--- YOUR GOAL ---
Find the lines holding the word "scene" and collect them.

◆ ◆ ◆

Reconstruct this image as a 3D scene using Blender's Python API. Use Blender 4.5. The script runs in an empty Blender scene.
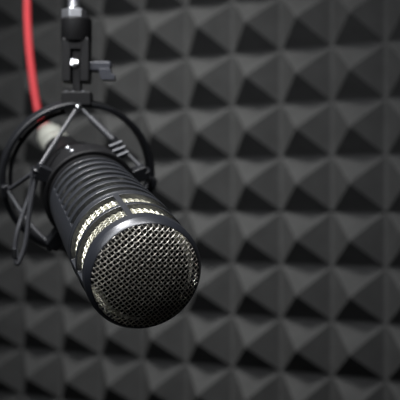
import bpy, math
from mathutils import Vector, Matrix
PI = math.pi
rad = math.radians
COL = bpy.context.scene.collection
H0 = 1.30                                   # camera height above the floor, metres
V = Vector

# ------------------------------------------------------------------ materials
def mat(name, color, rough=0.5, metal=0.0, noise=0.0, nscale=200.0, bump=0.0, bscale=600.0, coat=0.0, spec=0.5):
    m = bpy.data.materials.new(name); m.use_nodes = True
    nt = m.node_tree; b = nt.nodes['Principled BSDF']
    b.inputs['Base Color'].default_value = (*color, 1)
    b.inputs['Roughness'].default_value = rough
    b.inputs['Metallic'].default_value = metal
    b.inputs['Coat Weight'].default_value = coat
    b.inputs['Specular IOR Level'].default_value = spec
    tc = nt.nodes.new('ShaderNodeTexCoord')
    if noise > 0:
        n = nt.nodes.new('ShaderNodeTexNoise'); n.inputs['Scale'].default_value = nscale
        n.inputs['Detail'].default_value = 4
        r = nt.nodes.new('ShaderNodeValToRGB')
        r.color_ramp.elements[0].position = 0.3; r.color_ramp.elements[1].position = 0.7
        r.color_ramp.elements[0].color = (*[c*(1-noise) for c in color], 1)
        r.color_ramp.elements[1].color = (*[min(1, c*(1+noise)) for c in color], 1)
        nt.links.new(tc.outputs['Object'], n.inputs['Vector'])
        nt.links.new(n.outputs['Fac'], r.inputs['Fac'])
        nt.links.new(r.outputs['Color'], b.inputs['Base Color'])
    if bump > 0:
        n2 = nt.nodes.new('ShaderNodeTexNoise'); n2.inputs['Scale'].default_value = bscale
        n2.inputs['Detail'].default_value = 3
        bp = nt.nodes.new('ShaderNodeBump'); bp.inputs['Strength'].default_value = bump
        bp.inputs['Distance'].default_value = 0.0005
        nt.links.new(tc.outputs['Object'], n2.inputs['Vector'])
        nt.links.new(n2.outputs['Fac'], bp.inputs['Height'])
        nt.links.new(bp.outputs['Normal'], b.inputs['Normal'])
    return m

M_foam   = mat('charcoal_foam', (0.052, 0.053, 0.0535), 0.95, 0, 0.10, 60, 0.25, 900, spec=0.15)
M_wall   = mat('dark_wall_paint', (0.03, 0.03, 0.03), 0.9, 0, 0.1, 8)
M_body   = mat('slate_black_paint', (0.016, 0.0175, 0.021), 0.33, 0.0, 0.06, 900, 0.10, 2500, spec=0.8)
M_bezel  = mat('satin_black_bezel', (0.020, 0.022, 0.028), 0.33, 0.2, 0.05, 900, 0.06, 3000, spec=0.9)
M_wire   = mat('woven_steel_wire', (0.74, 0.71, 0.65), 0.42, 0.9, 0.08, 1500)
M_wire2  = mat('pale_brass_wire', (0.84, 0.82, 0.68), 0.48, 0.65, 0.08, 1500)
M_wire3  = mat('dull_wire', (0.42, 0.42, 0.38), 0.4, 0.9, 0.08, 1500)
M_core   = mat('black_pop_foam', (0.006, 0.006, 0.006), 0.95, 0, 0.2, 900, spec=0.1)
M_black  = mat('black_plastic', (0.009, 0.0095, 0.011), 0.36, 0, 0.1, 500, 0.1, 1500, spec=0.28)
M_blackm = mat('black_matte_plastic', (0.006, 0.006, 0.0065), 0.5, 0, 0.1, 500, 0.1, 1500, spec=0.16)
M_cord   = mat('black_elastic', (0.032, 0.033, 0.037), 0.42, 0, 0.25, 1800, 0.35, 2500)
M_chrome = mat('chrome', (0.75, 0.76, 0.78), 0.18, 1.0, 0.03, 300)
M_steel  = mat('grey_steel', (0.35, 0.36, 0.38), 0.4, 0.9, 0.05, 300)
M_nickel = mat('dull_nickel', (0.62, 0.63, 0.56), 0.38, 0.5, 0.06, 400)
M_red    = mat('red_rubber', (0.40, 0.032, 0.040), 0.5, 0, 0.10, 300, 0.1, 1200)
M_grey   = mat('grey_handle', (0.035, 0.037, 0.044), 0.28, 0.1, 0.06, 500)

# ------------------------------------------------------------------ objects
ROOTM = {}
def thing(name, label, cat, origin, rot=None, group=None):
    """Empty at the thing's base. origin in mm from the camera."""
    o = bpy.data.objects.new(name, None); COL.objects.link(o)
    o.empty_display_size = 0.02
    m = Matrix.Translation(V(origin)*0.001 + V((0, 0, H0))) @ (rot.to_4x4() if rot else Matrix.Identity(4))
    o.matrix_world = m
    ROOTM[o.name] = m
    o['label'] = label; o['category'] = cat
    if group: o['group'] = group
    return o

def obj(name, geo, material, parent=None, smooth=True, bevel=0, label=None, sub=0, angle=35):
    verts, faces = geo
    pm = ROOTM.get(parent.name) if parent else None
    inv = pm.inverted() if pm else Matrix.Identity(4)
    me = bpy.data.meshes.new(name)
    me.from_pydata([inv @ (V(v)*0.001 + V((0, 0, H0))) for v in verts], [], faces)
    me.validate(); me.update()
    me.materials.append(material)
    o = bpy.data.objects.new(name, me); COL.objects.link(o)
    if parent:
        o.parent = parent
        ROOTM[o.name] = pm
    if smooth:
        for p in me.polygons: p.use_smooth = True
        me.set_sharp_from_angle(angle=rad(angle))
    if bevel:
        b = o.modifiers.new('bevel', 'BEVEL'); b.width = bevel*0.001; b.segments = 2
        b.limit_method = 'ANGLE'; b.angle_limit = rad(40); b.harden_normals = True
    if label: o['label'] = label
    return o

def join(*geos):
    vs, fs = [], []
    for v, f in geos:
        n = len(vs); vs += list(v); fs += [tuple(i+n for i in q) for q in f]
    return vs, fs

# ------------------------------------------------------------------ shapes (mm)
def frame(axis, ref):
    a = V(axis).normalized(); u = V(ref) - a*V(ref).dot(a); u.normalize()
    return a, u, a.cross(u)

def lathe(profile, o, axis, ref, seg=64, closed=False, a0=0, a1=360):
    a, u, r = frame(axis, ref); o = V(o)
    full = abs(a1-a0) >= 359.9
    n = seg if full else seg+1
    vs, fs = [], []
    for i in range(n):
        t = rad(a0 + (a1-a0)*i/seg); d = u*math.cos(t) + r*math.sin(t)
        for s, R in profile: vs.append(o + a*s + d*R)
    k = len(profile)
    for i in range(seg):
        j = (i+1) % n
        for q in range(k if closed else k-1):
            w = (q+1) % k
            fs.append((i*k+q, i*k+w, j*k+w, j*k+q))
    if full and not closed:
        for q in (0, k-1):
            if profile[q][1] > 1e-6:
                ring = [i*k+q for i in range(n)]
                fs.append(tuple(ring if q else ring[::-1]))
    if not full and closed:
        fs.append(tuple(range(k))); fs.append(tuple((n-1)*k+q for q in range(k))[::-1])
    return vs, fs

def tube(pts, r, sides=8, closed=False):
    pts = [V(p) for p in pts]; n = len(pts)
    rr = r if isinstance(r, (list, tuple)) else [r]*n
    vs, fs = [], []
    up = None
    for i, p in enumerate(pts):
        if closed: t = pts[(i+1) % n] - pts[i-1]
        else: t = pts[min(i+1, n-1)] - pts[max(i-1, 0)]
        t.normalize()
        if up is None:
            up = V((0, 0, 1)) if abs(t.z) < 0.9 else V((1, 0, 0))
        up = (up - t*up.dot(t)).normalized(); w = t.cross(up)
        for k in range(sides):
            a = 2*PI*k/sides
            vs.append(p + (up*math.cos(a) + w*math.sin(a))*rr[i])
    for i in range(n if closed else n-1):
        j = (i+1) % n
        for k in range(sides):
            l = (k+1) % sides
            fs.append((i*sides+k, i*sides+l, j*sides+l, j*sides+k))
    if not closed:
        fs.append(tuple(range(sides))[::-1]); fs.append(tuple((n-1)*sides+k for k in range(sides)))
    return vs, fs

def box(c, ax, half):
    c = V(c); x, y, z = [V(a)*h for a, h in zip(ax, half)]
    vs = [c + x*i + y*j + z*k for i in (-1, 1) for j in (-1, 1) for k in (-1, 1)]
    fs = [(0, 1, 3, 2), (4, 6, 7, 5), (0, 4, 5, 1), (2, 3, 7, 6), (0, 2, 6, 4), (1, 5, 7, 3)]
    return vs, fs

def prism(poly, c, ax, h):
    """poly in (ax0, ax1) extruded +-h along ax2"""
    c = V(c); n = len(poly)
    vs = [c + V(ax[0])*p[0] + V(ax[1])*p[1] + V(ax[2])*s*h for s in (-1, 1) for p in poly]
    fs = [tuple(range(n))[::-1], tuple(range(n, 2*n))]
    fs += [(i, (i+1) % n, n+(i+1) % n, n+i) for i in range(n)]
    return vs, fs

def smooth_path(P, n=10):
    P = [V(p) for p in P]; Q = [P[0]*2-P[1]] + P + [P[-1]*2-P[-2]]; out = []
    for i in range(1, len(Q)-2):
        a, b, c, d = Q[i-1:i+3]
        for k in range(n):
            t = k/n
            out.append(0.5*((2*b) + (c-a)*t + (2*a-5*b+4*c-d)*t*t + (3*b-a-3*c+d)*t**3))
    out.append(P[-1]); return out

def weave(fmap, inside, p0, p1, q0, q1, pitch, wr, amp, sides=5, div=5):
    """plain weave: wires at p = k*pitch running along q and the other way round"""
    geos = []
    for swap in (0, 1):
        a0, a1, b0, b1 = (p0, p1, q0, q1) if not swap else (q0, q1, p0, p1)
        for k in range(math.floor(a0/pitch), math.ceil(a1/pitch)+1):
            run = []
            m = math.floor(b0/pitch*div)
            while m*pitch/div <= b1 + 1e-6:
                b = m*pitch/div
                p, q = (k*pitch, b) if not swap else (b, k*pitch)
                off = amp*math.cos(PI*(b/pitch + k))*(-1 if swap else 1)
                if inside(p, q): run.append(fmap(p, q, off))
                else:
                    if len(run) > 2: geos.append(tube(run, wr, sides))
                    run = []
                m += 1
            if len(run) > 2: geos.append(tube(run, wr, sides))
    return join(*geos)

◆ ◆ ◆

--- EXERCISE ANSWER ---
Reconstruct this image as a 3D scene using Blender's Python API. Use Blender 4.5. The script runs in an empty Blender scene.
COL = bpy.context.scene.collection